WHAT NEEDS TO BE DONE | Search the listing below for the word "picture" and copy each line that holds it.

Entries with scene source code |
==============================

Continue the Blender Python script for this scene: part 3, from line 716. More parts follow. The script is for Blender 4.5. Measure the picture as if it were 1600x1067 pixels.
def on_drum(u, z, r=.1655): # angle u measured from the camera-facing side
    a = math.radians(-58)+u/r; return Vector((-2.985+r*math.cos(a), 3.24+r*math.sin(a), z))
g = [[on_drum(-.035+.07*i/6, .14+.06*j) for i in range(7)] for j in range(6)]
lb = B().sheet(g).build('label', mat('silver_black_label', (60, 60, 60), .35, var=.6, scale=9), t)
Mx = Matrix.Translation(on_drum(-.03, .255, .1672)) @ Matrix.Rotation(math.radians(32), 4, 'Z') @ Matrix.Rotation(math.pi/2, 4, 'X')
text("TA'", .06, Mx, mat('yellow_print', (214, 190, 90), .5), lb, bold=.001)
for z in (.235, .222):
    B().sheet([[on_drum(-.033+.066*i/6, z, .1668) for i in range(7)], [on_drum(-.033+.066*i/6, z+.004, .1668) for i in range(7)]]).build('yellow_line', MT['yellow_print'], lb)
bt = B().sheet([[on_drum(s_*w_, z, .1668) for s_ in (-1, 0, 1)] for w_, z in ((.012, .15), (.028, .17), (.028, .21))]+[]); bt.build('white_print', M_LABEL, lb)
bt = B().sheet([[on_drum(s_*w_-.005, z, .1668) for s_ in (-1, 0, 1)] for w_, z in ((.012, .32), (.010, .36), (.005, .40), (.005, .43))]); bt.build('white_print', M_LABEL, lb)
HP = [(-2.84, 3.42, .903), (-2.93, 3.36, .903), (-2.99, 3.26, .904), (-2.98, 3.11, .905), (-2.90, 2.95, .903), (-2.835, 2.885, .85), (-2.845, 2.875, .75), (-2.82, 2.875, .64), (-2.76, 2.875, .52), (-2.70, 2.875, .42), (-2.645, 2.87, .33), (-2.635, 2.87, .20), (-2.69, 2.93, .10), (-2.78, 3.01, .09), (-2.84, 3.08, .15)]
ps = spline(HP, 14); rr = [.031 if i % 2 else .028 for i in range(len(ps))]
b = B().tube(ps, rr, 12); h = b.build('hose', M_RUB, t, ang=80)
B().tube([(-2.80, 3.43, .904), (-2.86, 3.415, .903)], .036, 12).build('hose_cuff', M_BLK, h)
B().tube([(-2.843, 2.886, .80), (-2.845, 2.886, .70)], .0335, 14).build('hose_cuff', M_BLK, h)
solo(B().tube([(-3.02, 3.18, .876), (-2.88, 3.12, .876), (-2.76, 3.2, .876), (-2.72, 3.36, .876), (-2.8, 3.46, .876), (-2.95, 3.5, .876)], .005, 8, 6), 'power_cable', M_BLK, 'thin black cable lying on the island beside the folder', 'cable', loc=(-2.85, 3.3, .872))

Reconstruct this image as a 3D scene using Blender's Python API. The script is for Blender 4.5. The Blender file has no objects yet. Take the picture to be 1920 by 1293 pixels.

==============================

FINAL RESULT |
Continue the Blender Python script for this scene: part 3, from line 716. More parts follow. The script is for Blender 4.5. Measure the picture as if it were 1600x1067 pixels.
Reconstruct this image as a 3D scene using Blender's Python API. The script is for Blender 4.5. The Blender file has no objects yet. Take the picture to be 1920 by 1293 pixels.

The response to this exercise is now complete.